Cette conception de l’école comme un « sanctuaire » protégé du monde n’est pas nouvelle. Elle repose sur l’idée que le monde représente un danger et que, pour apprendre, l’élève doit être coupé des sollicitations extérieures. L’élève lui-même devient une menace potentielle qu’il convient de contrôler. La forme scolaire actuelle est autant héritée d’un vieux modèle monastique, que de celui de la caserne (qu’on pense au retour de l’uniforme ou au SNU) et de la prison. Ainsi, la plupart des espaces scolaires sont conçus comme des lieux d’enfermement et de contrôle. En dehors de la salle de classe où les élèves sont sous le contrôle direct de l’enseignant, les autres espaces sont plus pensés du point de vue sécuritaire que de celui de lieux de vie. Le cas est flagrant avec la cour de récréation : à l’instar de son équivalent carcéral, c’est presque toujours un espace central, bétonné, avec peu d’aménagements, sans aucun recoin qui permette d’échapper à la surveillance constante des adultes. Il n’y a guère que dans les toilettes que les élèves peuvent s’y soustraire…

Dans un contexte d’état d’urgence devenu permanent après les attentats de Charlie Hebdo, de Nice et du Bataclan, l’école et ses personnels sont devenus une cible spécifique avec les assassinats de Samuel Paty et de Dominique Bernard. Cela justifie aux yeux des décideurs une surenchère sécuritaire permanente dans un contexte d’extrême droitisation du débat politique. Aux plans Vigipirate niveaux « rouge » ou « écarlate » du Ministère de l’intérieur, répondent les exercices « alerte intrusion » du MEN. A leur niveau respectif, le Conseil départemental de l’Ardèche et la Région AURA affichent « la sécurité » comme leur priorité, avec le renforcement des clôtures, l’installation des caméras de vidéosurveillance, les badges qui verrouillent l’accès aux locaux, etc.
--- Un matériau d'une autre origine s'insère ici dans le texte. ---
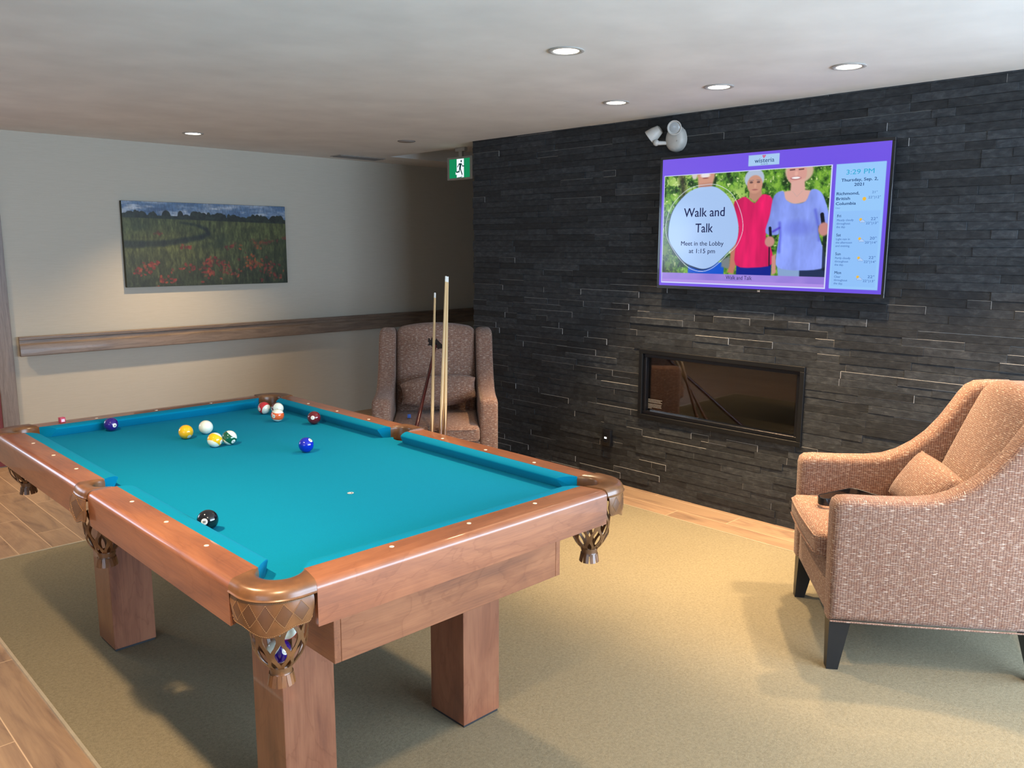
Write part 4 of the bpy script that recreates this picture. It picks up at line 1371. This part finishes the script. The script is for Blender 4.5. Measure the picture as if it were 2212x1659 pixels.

Pourtant qui peut croire que ces mesures protègent ? On voit mal comment la « sécurisation » des établissements pourrait amener une réelle sécurité et empêcher la violence d’entrer (cf l’assassinat de Dominique Bernard), les caméras ne protègent de rien, quoiqu’en disent les élus départementaux* ! En revanche, on voit très bien les logiques de contrôle et d’enfermement se déployer à l’encontre des jeunes. L’objectif de l’école est pourtant d’émanciper, notamment en aidant les élèves à comprendre le monde, pour former des adultes responsables conscients des enjeux et capables d’agir de façon libre et éclairée. Dans cette perspective, il est urgent d’inverser le paradigme : ouvrir l’école sur le monde, développer les échanges avec les familles, les associations, sortir des murs en multipliant les sorties et voyages scolaires. Il faut également repenser les espaces scolaires comme des lieux de vie accueillants et ouverts sur l’extérieur au lieu d’espaces semi-carcéraux. A l’opposé des méthodes des collectivités territoriales en charge de l’école qui imposent leurs priorités selon leur agenda politique délétère, il est urgent de mettre en débat l’aménagement des espaces scolaires, leur insertion dans le tissu urbain et social et, peut-être, de faire confiance aux usagers de l’école (personnels et élèves) pour décider eux-mêmes de ce dont ils ont besoin.

* La majorité départementale récuse le terme de vidéosurveillance et préfère parler de « vidéoprotection ».